Cass. pen. Sez. V, Sent., (ud. 10-01-2011) 25-02-2011, n. 7416

Sentenza scelta dal dott. Domenico Cirasole direttore del sito giuridico http://www.gadit.it/

Svolgimento del processo

1. La Corte di Appello di Roma, con sentenza del 31 maggio 2010, ha parzialmente confermato, riducendo soltanto la pena, la sentenza del Tribunale di Roma del 16 maggio 2006 con la quale R.S. era stato condannato per il delitto di furto aggravato.

2. Avverso tale sentenza ha proposto ricorso per cassazione l’imputato, a mezzo del proprio difensore lamentando:

a) l’inosservanza dell’art. 517 c.p.p. in relazione all’affermazione della sussistenza dell’aggravante di cui all’art. 625 c.p., n. 2 piuttosto che di quella contestata di cui al medesimo art. 625 c.p., n. 1;

b) il difetto di motivazione in merito all’esistenza dell’aggravante di cui all’art. 625 c.p., n. 1;

c) l’erronea applicazione di legge nel considerare sussistente l’aggravante della violenza sulle cose sulla base della mera energia fisica.
Motivi della decisione

1. Il ricorso si appalesa, all’evidenza, inammissibile.

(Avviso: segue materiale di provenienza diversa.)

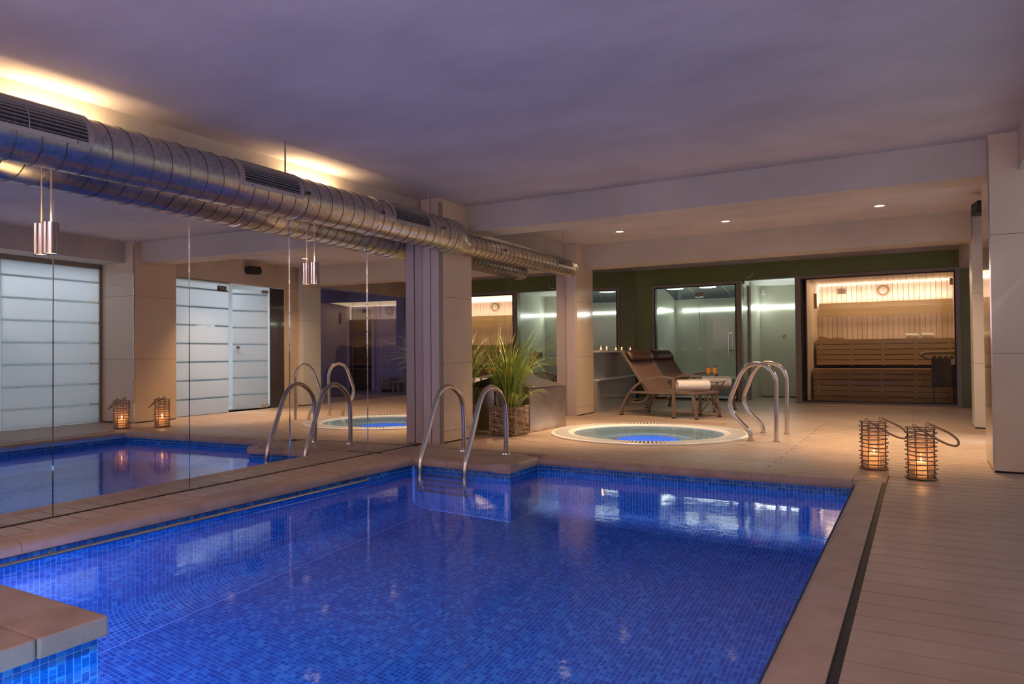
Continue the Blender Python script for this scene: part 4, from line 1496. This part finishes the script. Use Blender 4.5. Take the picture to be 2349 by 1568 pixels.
# ================================================================== STEAM ROOM
sm = struct('window_5', 'glass front of the steam room in a taupe frame')
x0, x1, z0, z1 = STM
for q in ((x0, x0 + 0.045, 0, z1), (x1 - 0.09, x1, 0, z1), (x0 + 0.045, x1 - 0.09, z1 - 0.045, z1), (x0 + 0.045, x1 - 0.09, 0, 0.02)):
    MB().box(q[0], q[1], fy0, fy1, q[2], q[3]).build('window_frame', 'frame', sm, bevel=0.004)
gx0, gx1 = x0 + 0.065, x1 - 0.11
for q in ((x0 + 0.045, gx0, 0.02, z1 - 0.045), (gx1, x1 - 0.09, 0.02, z1 - 0.045), (x0 + 0.045, x1 - 0.09, z1 - 0.06, z1 - 0.045), (x0 + 0.045, x1 - 0.09, 0.02, 0.045)):
    MB().box(q[0], q[1], fy0 + 0.004, fy1 - 0.02, q[2], q[3]).build('gasket', 'black', sm)
MB().box(gx0, -3.352, BW_Y + 0.01, BW_Y + 0.018, 0.045, z1 - 0.06).build('glass_pane', 'glass', sm)
dst = struct('door_3', 'clear glass steam room door with long steel bar handle')
MB().box(-3.346, gx1, BW_Y + 0.01, BW_Y + 0.018, 0.045, z1 - 0.06).build('door_leaf', 'glass', dst)
MB().box(-3.354, -3.344, BW_Y + 0.008, BW_Y + 0.02, 0.045, z1 - 0.06).build('edge_seal', simple('edge_glow', (0.65, 0.75, 0.78), 0.2), dst)
MB().box(-3.42, -3.27, BW_Y - 0.005, BW_Y + 0.03, 1.81, 1.89).build('hinge', 'steel', dst, bevel=0.004)
hd = MB()
hd.tube([(-2.84, BW_Y - 0.05, 0.78), (-2.84, BW_Y - 0.05, 1.24)], 0.012, 12)
hd.build('bar_handle', 'steel', dst, smooth=60)
hd = MB(); hd.tube([(-2.80, BW_Y + 0.07, 0.78), (-2.80, BW_Y + 0.07, 1.24)], 0.012, 12); hd.build('bar_handle', 'steel', dst, smooth=60)
for z in (0.87, 1.16):
    MB().tube([(-2.84, BW_Y - 0.05, z), (-2.82, BW_Y + 0.07, z)], 0.009, 10).build('handle_stay', 'chrome', dst, smooth=60)

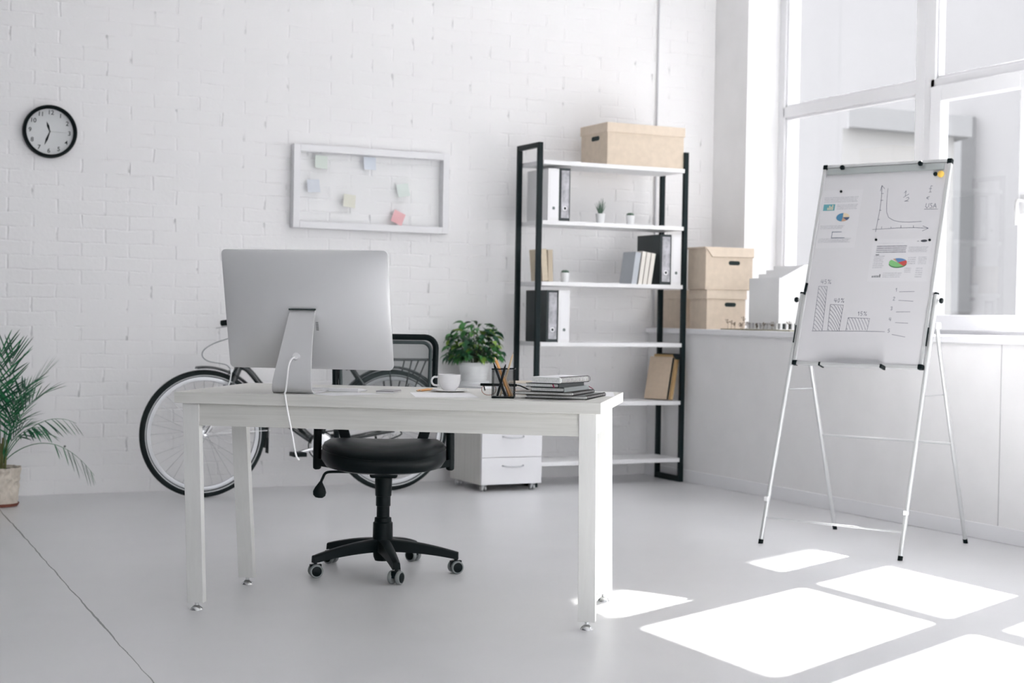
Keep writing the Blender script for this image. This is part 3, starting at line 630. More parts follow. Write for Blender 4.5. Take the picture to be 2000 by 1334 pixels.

2. I primi due motivi meritano di essere affrontati congiuntamente, presentando l’esame di questioni analoghe e analogamente inammissibili.

In primis, perchè pur essendovi formalmente nel capo d’imputazione l’indicazione dell’aggravante di cui all’art. 625 c.p., n. 1 (non più esistente all’epoca dei fatti, (OMISSIS), a cagione dell’abrogazione di cui alla L. 26 marzo 2001, n. 128), al contrario, nella sua concreta esplicazione e nella stessa motivazione della sentenza di prime cure si fa esclusivo riferimento all’aggravante della violenza sulle cose e pertanto la Corte nulla doveva motivare in merito all’aggravante dell’introduzione in un edificio o abitazione, non essendovi ulteriore traccia della suddetta aggravante agli atti del giudizio.

Non sussiste neppure la dedotta nullità per mancata contestazione della ritenuta aggravante di cui all’art. 625 c.p., n. 2 in quanto, pacificamente da parte della giurisprudenza di legittimità, si afferma come i fatti ascritti non abbisognino di formule sacramentali ovvero dell’indicazione degli articoli di legge di riferimento per essere correttamente contestati allorquando, come nel caso di specie, l’imputato abbia potuto esplicare il proprio diritto di difesa (v.

Cass. Sez. 3 3 luglio 2008 n. 32706 e Sez. 5 16 settembre 2008 n. 38588).

3. Del pari manifestamente infondato è il terzo motivo di ricorso.

La giurisprudenza di questa Corte ha posto in evidenza come, in tema di furto, sussista l’aggravante della violenza sulle cose ( art. 625 c.p., n. 2) tutte le volte in cui il soggetto, per commettere il fatto, faccia uso di energia fisica, provocando la rottura, il guasto, il danneggiamento, la trasformazione della cosa altrui o determinandone il mutamento nella destinazione non essendo neppure ritenuto necessario che la violenza (da intendersi come alterazione dello stato delle cose mediante impiego di energia fisica) sia esercitata con danno alla "res" oggetto del comportamento rilevante ex art. 624 c.p. (v, da ultimo questa stessa Sezione 5 14 maggio 2010 n. 24029).

4. Il ricorso va, pertanto, dichiarato inammissibile e il ricorrente condannato al pagamento delle spese processuali e di una somma di denaro in favore della Cassa delle Ammende.
P.Q.M.

La Corte dichiara inammissibile il ricorso e condanna il ricorrente al pagamento delle spese processuali e della somma di Euro 1.000 in favore della Cassa delle Ammende.

Testo non ufficiale. La sola stampa del bollettino ufficiale ha carattere legale.